** START **
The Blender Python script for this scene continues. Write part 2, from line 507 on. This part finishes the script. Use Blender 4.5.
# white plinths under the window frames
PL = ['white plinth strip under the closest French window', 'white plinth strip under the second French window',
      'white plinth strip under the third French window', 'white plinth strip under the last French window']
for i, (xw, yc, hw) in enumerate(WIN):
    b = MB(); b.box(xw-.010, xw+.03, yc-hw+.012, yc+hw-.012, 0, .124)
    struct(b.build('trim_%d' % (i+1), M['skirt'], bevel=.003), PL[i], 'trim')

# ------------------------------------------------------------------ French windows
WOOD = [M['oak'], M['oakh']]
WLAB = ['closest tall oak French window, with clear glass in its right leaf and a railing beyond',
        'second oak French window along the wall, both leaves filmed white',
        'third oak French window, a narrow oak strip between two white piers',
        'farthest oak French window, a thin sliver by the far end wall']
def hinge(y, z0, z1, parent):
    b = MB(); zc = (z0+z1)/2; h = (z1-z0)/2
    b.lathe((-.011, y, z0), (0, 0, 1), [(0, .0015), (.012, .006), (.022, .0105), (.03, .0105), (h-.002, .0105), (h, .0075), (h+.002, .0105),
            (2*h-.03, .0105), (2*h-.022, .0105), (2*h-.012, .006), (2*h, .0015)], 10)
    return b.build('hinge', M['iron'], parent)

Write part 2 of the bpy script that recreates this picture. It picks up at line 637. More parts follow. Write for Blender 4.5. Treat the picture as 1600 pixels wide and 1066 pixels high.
** END **
* [Problem description] Every record above must be duplicated exactly.

* [Response for this exercise]
The Blender Python script for this scene continues. Write part 2, from line 507 on. This part finishes the script. Use Blender 4.5.
# white plinths under the window frames
PL = ['white plinth strip under the closest French window', 'white plinth strip under the second French window',
      'white plinth strip under the third French window', 'white plinth strip under the last French window']
for i, (xw, yc, hw) in enumerate(WIN):
    b = MB(); b.box(xw-.010, xw+.03, yc-hw+.012, yc+hw-.012, 0, .124)
    struct(b.build('trim_%d' % (i+1), M['skirt'], bevel=.003), PL[i], 'trim')

# ------------------------------------------------------------------ French windows
WOOD = [M['oak'], M['oakh']]
WLAB = ['closest tall oak French window, with clear glass in its right leaf and a railing beyond',
        'second oak French window along the wall, both leaves filmed white',
        'third oak French window, a narrow oak strip between two white piers',
        'farthest oak French window, a thin sliver by the far end wall']
def hinge(y, z0, z1, parent):
    b = MB(); zc = (z0+z1)/2; h = (z1-z0)/2
    b.lathe((-.011, y, z0), (0, 0, 1), [(0, .0015), (.012, .006), (.022, .0105), (.03, .0105), (h-.002, .0105), (h, .0075), (h+.002, .0105),
            (2*h-.03, .0105), (2*h-.022, .0105), (2*h-.012, .006), (2*h, .0015)], 10)
    return b.build('hinge', M['iron'], parent)

Write part 2 of the bpy script that recreates this picture. It picks up at line 637. More parts follow. Write for Blender 4.5. Treat the picture as 1600 pixels wide and 1066 pixels high.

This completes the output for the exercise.